En la carrera profesional que me he trazado, el trabajo y sueldo se hallan en relación inversamente proporcional, por lo cual, procuro trabajar lo menos posible, aunque ello me suponga prescindir del dinero, que ciertamente no da la felicidad, pero con cuarenta y cinco años he comprendido que la compra.

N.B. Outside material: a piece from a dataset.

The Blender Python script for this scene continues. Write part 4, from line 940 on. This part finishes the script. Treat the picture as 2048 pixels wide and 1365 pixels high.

Hasta este lunes 30 de septiembre, no había deseado nunca ser millonario; quizás sí, poseer una mansión como la de Playboy o una Escuela como la de Pitágoras, pero ambicionar riquezas materiales no ha sido mi punto flaco y menos todavía dinero que es propio de pobres. Mas, hoy leyendo la prensa tomando café buscando motivo para ponerme a escribir sobre los criminales que nos gobiernan, he sido interrumpido por un señor de unos cuarenta años mal llevados quien con un par de calcetines en la mano, se me ha dirigido con un ¡Perdón! para vendérmelos. Yo le he despachado con un mecánico e irrespetuoso ¡No gracias! a lo que sin insistir respondió ¡Perdone! de nuevo con mayor educación de la por mi ofrecida yéndose a la mesa de otros clientes. En su tono aprecié una profunda paz de quien hace lo que puede por salir adelante por sus propios medios, sin envidia de la suerte de los demás, ni rencor por cómo le ha tratado la vida, en las perores circunstancias en que una persona puede verse, a saber: pedir para comer entre gente que como yo vive en la abundancia. Pero lo que me llamó la atención fue el uso del ¡Perdón! como forma de cortesía tanto para saludar como despedirse.
Por un instante se asociaron en mi mente el par de calcetines con el par de perdones. Aquel buen hombre, me acababa de solicitar mi perdón dos veces. ¿Qué mal había cometido este ciudadano para pedirme perdón? ¿Pertenecía al Partido Popular? No parecía…¿Pertenecía al Partido Socialista? Me costaría creerlo. Entonces, ¿qué motivo tenía dicho individuo para pedirme perdón?
Todavía con la mirada perdida, en la mirada perdida de una instantánea de Rajoy, sentí esa superioridad moral que a todos nos embarga cuando se nos pide perdón. ¡Oh! ¡Dios! Qué gran placer a disposición de todo católico, la capacidad espiritual de desatar los nudos de la vida. Y yo, de verdad, sentí unas ganas terribles de perdonar a ese desconocido suplicante, pero por coherencia interna, no podía perdonarle sin haberlo condenado antes. ¿Cuál era su culpa? ¿Cuál era su falta?
Meditabundo en el asunto, reparé en un niño de unos cuatro añitos edad que fuera del establecimiento se mantenía agarrado a un carro de la compra del que sobresalían calcetines; y uno que es medio ciego pero muy observador, entendí que en la estampa no había propósito de utilizar al menor como técnica de mercadería, antes al contrario, su padre procuraba mantenerle ajeno a la vergüenza pública de ir por los bares vendiendo calcetines y si lo llevaba con él, seguramente sería por no tener con quien dejarlo, ni dinero para pagar la matrícula de un colegio infantil.
Cuando aquel ciudadano se disponía a salir del local con el mismo par de calcetines con el que había entrado, le hice una seña y le entregué cinco euros a cambio de la mercancía. Y por primera vez en mi vida, he tenido ganas de ser millonario para poder comprar todos los pares de calcetines del mundo a todos los bienaventurados que nos ruegan una ayuda con su compra. Para mi sorpresa, el hombre se despidió con una aliteración de perdones cuyos significados adoptaron esta vez el sentido de “gracias”.
Perdido en mi horizonte visual, de su recuerdo sólo me quedaba un par de calcetines rosas ¡A rayas! ¿Qué podía hacer yo con un par así? Bueno, poniéndome un poco bíblico podría exclamar aquello de ¡Dejad que las niñas se acerquen a mi! Pero, recordando que en ciertos países musulmanes los ciudadanos acostumbran a arrojar zapatos a los mandatarios en señal de protesta, siendo nosotros un país cristiano consideré más oportuno enviar el par de calcetines por correo a la Moncloa a quien verdaderamente merece todo nuestro perdón.